New data released on Monday by the Electronic Payments Coalition shows that despite gas retailers saving $1 billion annually as a result of the Durbin Amendment, the savings are not being passed to consumers.

The Durbin Amendment caps interchange fees — or the amount a debit card issuing bank can charge a merchant to process a debit transaction. When regulators and lawmakers were debating the provision, retail trade group lobbyists promised that retailers would pass any savings resulting from the amendment to their customers in the form of lower prices.
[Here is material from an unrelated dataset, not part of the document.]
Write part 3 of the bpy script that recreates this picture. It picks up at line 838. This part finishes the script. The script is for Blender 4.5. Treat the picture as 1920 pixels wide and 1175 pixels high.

“Whenever Congress meddles in an industry debate of who pays what, consumers never win,” Trish Wexler, a spokeswoman for the EPC, said. “One side gets a leg up and keeps their windfall, while consumers end up footing the bill. No one is surprised to see that gas retailers are keeping billions of dollars for themselves, while their customers continue to be punished at the pump. Americans should go to their gas stations and demand what’s theirs—a discount for debit.”

Cash discounts are increasing popular in gas retail while debit discounts are rarely available.

“Unlike a debit discount, cash discounts lure customers away from the convenience of the pump and into the convenience store, where they are lured into buying items with high mark-ups,” Wexler said.

In 2011 several retail groups filed suit against the Federal Reserve, claiming that the interchange rate is still too high and requesting that the rate be lowered even further, adding that neither merchants nor consumers are seeing the benefits of the present rate.